Stated exercise -
Take all the material and copy it exactly.

(Some records)
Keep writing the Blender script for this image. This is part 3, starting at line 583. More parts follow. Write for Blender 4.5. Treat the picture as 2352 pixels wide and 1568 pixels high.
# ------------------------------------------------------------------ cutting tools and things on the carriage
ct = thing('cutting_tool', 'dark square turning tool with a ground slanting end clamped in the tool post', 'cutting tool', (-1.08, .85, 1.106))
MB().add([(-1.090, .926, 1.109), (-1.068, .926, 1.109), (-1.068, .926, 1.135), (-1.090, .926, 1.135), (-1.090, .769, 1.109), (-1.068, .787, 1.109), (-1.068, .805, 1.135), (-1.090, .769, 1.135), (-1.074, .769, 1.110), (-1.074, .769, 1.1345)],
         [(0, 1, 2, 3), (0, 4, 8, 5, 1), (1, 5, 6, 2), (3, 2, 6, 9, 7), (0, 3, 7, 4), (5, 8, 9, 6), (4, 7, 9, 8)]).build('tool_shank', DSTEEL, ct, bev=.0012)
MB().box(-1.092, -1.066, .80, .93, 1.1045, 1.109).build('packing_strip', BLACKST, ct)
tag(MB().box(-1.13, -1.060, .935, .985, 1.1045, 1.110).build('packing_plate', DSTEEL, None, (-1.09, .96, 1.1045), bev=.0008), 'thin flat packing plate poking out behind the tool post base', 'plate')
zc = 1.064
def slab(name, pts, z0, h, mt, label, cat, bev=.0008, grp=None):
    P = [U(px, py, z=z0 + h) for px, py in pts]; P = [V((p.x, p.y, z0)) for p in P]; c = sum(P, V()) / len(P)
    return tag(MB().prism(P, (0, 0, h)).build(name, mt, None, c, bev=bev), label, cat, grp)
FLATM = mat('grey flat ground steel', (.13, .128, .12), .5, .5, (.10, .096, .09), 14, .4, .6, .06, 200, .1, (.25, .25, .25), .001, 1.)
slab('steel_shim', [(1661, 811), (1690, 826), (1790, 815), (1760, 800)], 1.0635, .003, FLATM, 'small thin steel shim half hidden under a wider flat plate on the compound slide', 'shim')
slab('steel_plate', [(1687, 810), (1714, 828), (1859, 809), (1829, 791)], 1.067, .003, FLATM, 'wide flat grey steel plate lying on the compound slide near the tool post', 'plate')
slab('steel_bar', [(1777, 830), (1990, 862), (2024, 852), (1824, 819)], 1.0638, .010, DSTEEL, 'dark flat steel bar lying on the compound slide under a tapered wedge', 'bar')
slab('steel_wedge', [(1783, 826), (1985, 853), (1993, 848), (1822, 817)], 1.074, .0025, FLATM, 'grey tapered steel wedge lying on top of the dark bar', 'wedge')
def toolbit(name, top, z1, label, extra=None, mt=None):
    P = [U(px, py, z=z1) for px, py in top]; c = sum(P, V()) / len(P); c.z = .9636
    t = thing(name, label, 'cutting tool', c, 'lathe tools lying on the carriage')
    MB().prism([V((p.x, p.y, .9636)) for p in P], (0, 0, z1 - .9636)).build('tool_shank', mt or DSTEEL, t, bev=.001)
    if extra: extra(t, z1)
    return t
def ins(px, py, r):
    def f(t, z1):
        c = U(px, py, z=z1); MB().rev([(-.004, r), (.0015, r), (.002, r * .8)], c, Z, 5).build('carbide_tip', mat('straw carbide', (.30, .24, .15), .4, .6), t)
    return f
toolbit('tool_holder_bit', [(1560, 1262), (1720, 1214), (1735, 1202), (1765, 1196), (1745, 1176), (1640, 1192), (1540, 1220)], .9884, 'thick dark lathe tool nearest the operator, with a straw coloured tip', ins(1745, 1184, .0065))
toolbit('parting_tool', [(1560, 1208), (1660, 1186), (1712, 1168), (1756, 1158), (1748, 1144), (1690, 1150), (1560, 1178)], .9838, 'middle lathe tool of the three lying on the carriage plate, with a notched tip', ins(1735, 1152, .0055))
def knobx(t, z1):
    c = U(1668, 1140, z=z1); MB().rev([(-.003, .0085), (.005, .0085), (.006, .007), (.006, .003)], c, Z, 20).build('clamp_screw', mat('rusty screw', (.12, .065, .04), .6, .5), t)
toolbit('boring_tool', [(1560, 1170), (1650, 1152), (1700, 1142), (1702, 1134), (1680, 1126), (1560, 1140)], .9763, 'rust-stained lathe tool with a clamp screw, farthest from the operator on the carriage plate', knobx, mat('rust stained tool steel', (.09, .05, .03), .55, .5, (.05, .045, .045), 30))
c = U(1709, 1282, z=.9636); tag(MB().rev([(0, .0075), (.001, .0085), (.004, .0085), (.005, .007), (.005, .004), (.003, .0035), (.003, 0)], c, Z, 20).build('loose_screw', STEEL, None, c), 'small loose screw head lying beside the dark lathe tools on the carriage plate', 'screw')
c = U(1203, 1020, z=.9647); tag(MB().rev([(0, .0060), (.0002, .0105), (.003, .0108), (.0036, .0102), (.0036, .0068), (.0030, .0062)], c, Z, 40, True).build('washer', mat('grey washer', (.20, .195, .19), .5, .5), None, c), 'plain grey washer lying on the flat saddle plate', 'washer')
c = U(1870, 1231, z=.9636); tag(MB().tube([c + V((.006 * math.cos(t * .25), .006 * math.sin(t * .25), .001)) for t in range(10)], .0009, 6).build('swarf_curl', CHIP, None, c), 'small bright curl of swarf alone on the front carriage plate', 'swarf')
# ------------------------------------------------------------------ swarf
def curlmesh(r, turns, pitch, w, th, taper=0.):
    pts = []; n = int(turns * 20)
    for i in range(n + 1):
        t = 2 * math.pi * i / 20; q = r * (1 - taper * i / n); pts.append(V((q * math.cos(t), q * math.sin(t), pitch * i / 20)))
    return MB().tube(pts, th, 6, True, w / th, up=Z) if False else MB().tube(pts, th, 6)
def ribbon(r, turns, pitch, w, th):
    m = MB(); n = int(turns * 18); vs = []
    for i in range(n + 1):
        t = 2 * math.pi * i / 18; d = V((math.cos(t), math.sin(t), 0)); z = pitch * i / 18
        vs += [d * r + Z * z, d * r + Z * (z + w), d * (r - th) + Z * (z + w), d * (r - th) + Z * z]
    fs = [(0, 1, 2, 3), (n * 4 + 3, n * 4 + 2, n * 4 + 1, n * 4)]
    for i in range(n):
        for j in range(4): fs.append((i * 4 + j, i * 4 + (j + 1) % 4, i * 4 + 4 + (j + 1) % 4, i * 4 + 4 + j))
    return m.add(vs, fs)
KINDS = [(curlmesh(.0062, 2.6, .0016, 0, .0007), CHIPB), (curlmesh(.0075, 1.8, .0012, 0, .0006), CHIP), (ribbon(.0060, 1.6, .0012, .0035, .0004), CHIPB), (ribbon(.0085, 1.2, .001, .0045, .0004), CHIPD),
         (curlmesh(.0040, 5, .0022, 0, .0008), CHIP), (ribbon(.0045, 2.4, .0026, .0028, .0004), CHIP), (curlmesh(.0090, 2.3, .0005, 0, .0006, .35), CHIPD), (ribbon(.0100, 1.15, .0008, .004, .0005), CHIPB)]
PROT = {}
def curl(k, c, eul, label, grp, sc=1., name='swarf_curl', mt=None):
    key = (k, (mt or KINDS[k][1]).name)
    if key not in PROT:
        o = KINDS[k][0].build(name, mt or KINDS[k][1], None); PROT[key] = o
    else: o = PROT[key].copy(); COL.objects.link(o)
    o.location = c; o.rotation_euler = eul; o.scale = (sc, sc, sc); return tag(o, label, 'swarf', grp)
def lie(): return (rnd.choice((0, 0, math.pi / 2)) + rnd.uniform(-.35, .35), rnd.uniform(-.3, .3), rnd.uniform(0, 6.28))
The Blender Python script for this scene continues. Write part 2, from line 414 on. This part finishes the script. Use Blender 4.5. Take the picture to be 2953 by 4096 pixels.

Response for this exercise -
Keep writing the Blender script for this image. This is part 3, starting at line 583. More parts follow. Write for Blender 4.5. Treat the picture as 2352 pixels wide and 1568 pixels high.
# ------------------------------------------------------------------ cutting tools and things on the carriage
ct = thing('cutting_tool', 'dark square turning tool with a ground slanting end clamped in the tool post', 'cutting tool', (-1.08, .85, 1.106))
MB().add([(-1.090, .926, 1.109), (-1.068, .926, 1.109), (-1.068, .926, 1.135), (-1.090, .926, 1.135), (-1.090, .769, 1.109), (-1.068, .787, 1.109), (-1.068, .805, 1.135), (-1.090, .769, 1.135), (-1.074, .769, 1.110), (-1.074, .769, 1.1345)],
         [(0, 1, 2, 3), (0, 4, 8, 5, 1), (1, 5, 6, 2), (3, 2, 6, 9, 7), (0, 3, 7, 4), (5, 8, 9, 6), (4, 7, 9, 8)]).build('tool_shank', DSTEEL, ct, bev=.0012)
MB().box(-1.092, -1.066, .80, .93, 1.1045, 1.109).build('packing_strip', BLACKST, ct)
tag(MB().box(-1.13, -1.060, .935, .985, 1.1045, 1.110).build('packing_plate', DSTEEL, None, (-1.09, .96, 1.1045), bev=.0008), 'thin flat packing plate poking out behind the tool post base', 'plate')
zc = 1.064
def slab(name, pts, z0, h, mt, label, cat, bev=.0008, grp=None):
    P = [U(px, py, z=z0 + h) for px, py in pts]; P = [V((p.x, p.y, z0)) for p in P]; c = sum(P, V()) / len(P)
    return tag(MB().prism(P, (0, 0, h)).build(name, mt, None, c, bev=bev), label, cat, grp)
FLATM = mat('grey flat ground steel', (.13, .128, .12), .5, .5, (.10, .096, .09), 14, .4, .6, .06, 200, .1, (.25, .25, .25), .001, 1.)
slab('steel_shim', [(1661, 811), (1690, 826), (1790, 815), (1760, 800)], 1.0635, .003, FLATM, 'small thin steel shim half hidden under a wider flat plate on the compound slide', 'shim')
slab('steel_plate', [(1687, 810), (1714, 828), (1859, 809), (1829, 791)], 1.067, .003, FLATM, 'wide flat grey steel plate lying on the compound slide near the tool post', 'plate')
slab('steel_bar', [(1777, 830), (1990, 862), (2024, 852), (1824, 819)], 1.0638, .010, DSTEEL, 'dark flat steel bar lying on the compound slide under a tapered wedge', 'bar')
slab('steel_wedge', [(1783, 826), (1985, 853), (1993, 848), (1822, 817)], 1.074, .0025, FLATM, 'grey tapered steel wedge lying on top of the dark bar', 'wedge')
def toolbit(name, top, z1, label, extra=None, mt=None):
    P = [U(px, py, z=z1) for px, py in top]; c = sum(P, V()) / len(P); c.z = .9636
    t = thing(name, label, 'cutting tool', c, 'lathe tools lying on the carriage')
    MB().prism([V((p.x, p.y, .9636)) for p in P], (0, 0, z1 - .9636)).build('tool_shank', mt or DSTEEL, t, bev=.001)
    if extra: extra(t, z1)
    return t
def ins(px, py, r):
    def f(t, z1):
        c = U(px, py, z=z1); MB().rev([(-.004, r), (.0015, r), (.002, r * .8)], c, Z, 5).build('carbide_tip', mat('straw carbide', (.30, .24, .15), .4, .6), t)
    return f
toolbit('tool_holder_bit', [(1560, 1262), (1720, 1214), (1735, 1202), (1765, 1196), (1745, 1176), (1640, 1192), (1540, 1220)], .9884, 'thick dark lathe tool nearest the operator, with a straw coloured tip', ins(1745, 1184, .0065))
toolbit('parting_tool', [(1560, 1208), (1660, 1186), (1712, 1168), (1756, 1158), (1748, 1144), (1690, 1150), (1560, 1178)], .9838, 'middle lathe tool of the three lying on the carriage plate, with a notched tip', ins(1735, 1152, .0055))
def knobx(t, z1):
    c = U(1668, 1140, z=z1); MB().rev([(-.003, .0085), (.005, .0085), (.006, .007), (.006, .003)], c, Z, 20).build('clamp_screw', mat('rusty screw', (.12, .065, .04), .6, .5), t)
toolbit('boring_tool', [(1560, 1170), (1650, 1152), (1700, 1142), (1702, 1134), (1680, 1126), (1560, 1140)], .9763, 'rust-stained lathe tool with a clamp screw, farthest from the operator on the carriage plate', knobx, mat('rust stained tool steel', (.09, .05, .03), .55, .5, (.05, .045, .045), 30))
c = U(1709, 1282, z=.9636); tag(MB().rev([(0, .0075), (.001, .0085), (.004, .0085), (.005, .007), (.005, .004), (.003, .0035), (.003, 0)], c, Z, 20).build('loose_screw', STEEL, None, c), 'small loose screw head lying beside the dark lathe tools on the carriage plate', 'screw')
c = U(1203, 1020, z=.9647); tag(MB().rev([(0, .0060), (.0002, .0105), (.003, .0108), (.0036, .0102), (.0036, .0068), (.0030, .0062)], c, Z, 40, True).build('washer', mat('grey washer', (.20, .195, .19), .5, .5), None, c), 'plain grey washer lying on the flat saddle plate', 'washer')
c = U(1870, 1231, z=.9636); tag(MB().tube([c + V((.006 * math.cos(t * .25), .006 * math.sin(t * .25), .001)) for t in range(10)], .0009, 6).build('swarf_curl', CHIP, None, c), 'small bright curl of swarf alone on the front carriage plate', 'swarf')
# ------------------------------------------------------------------ swarf
def curlmesh(r, turns, pitch, w, th, taper=0.):
    pts = []; n = int(turns * 20)
    for i in range(n + 1):
        t = 2 * math.pi * i / 20; q = r * (1 - taper * i / n); pts.append(V((q * math.cos(t), q * math.sin(t), pitch * i / 20)))
    return MB().tube(pts, th, 6, True, w / th, up=Z) if False else MB().tube(pts, th, 6)
def ribbon(r, turns, pitch, w, th):
    m = MB(); n = int(turns * 18); vs = []
    for i in range(n + 1):
        t = 2 * math.pi * i / 18; d = V((math.cos(t), math.sin(t), 0)); z = pitch * i / 18
        vs += [d * r + Z * z, d * r + Z * (z + w), d * (r - th) + Z * (z + w), d * (r - th) + Z * z]
    fs = [(0, 1, 2, 3), (n * 4 + 3, n * 4 + 2, n * 4 + 1, n * 4)]
    for i in range(n):
        for j in range(4): fs.append((i * 4 + j, i * 4 + (j + 1) % 4, i * 4 + 4 + (j + 1) % 4, i * 4 + 4 + j))
    return m.add(vs, fs)
KINDS = [(curlmesh(.0062, 2.6, .0016, 0, .0007), CHIPB), (curlmesh(.0075, 1.8, .0012, 0, .0006), CHIP), (ribbon(.0060, 1.6, .0012, .0035, .0004), CHIPB), (ribbon(.0085, 1.2, .001, .0045, .0004), CHIPD),
         (curlmesh(.0040, 5, .0022, 0, .0008), CHIP), (ribbon(.0045, 2.4, .0026, .0028, .0004), CHIP), (curlmesh(.0090, 2.3, .0005, 0, .0006, .35), CHIPD), (ribbon(.0100, 1.15, .0008, .004, .0005), CHIPB)]
PROT = {}
def curl(k, c, eul, label, grp, sc=1., name='swarf_curl', mt=None):
    key = (k, (mt or KINDS[k][1]).name)
    if key not in PROT:
        o = KINDS[k][0].build(name, mt or KINDS[k][1], None); PROT[key] = o
    else: o = PROT[key].copy(); COL.objects.link(o)
    o.location = c; o.rotation_euler = eul; o.scale = (sc, sc, sc); return tag(o, label, 'swarf', grp)
def lie(): return (rnd.choice((0, 0, math.pi / 2)) + rnd.uniform(-.35, .35), rnd.uniform(-.3, .3), rnd.uniform(0, 6.28))
The Blender Python script for this scene continues. Write part 2, from line 414 on. This part finishes the script. Use Blender 4.5. Take the picture to be 2953 by 4096 pixels.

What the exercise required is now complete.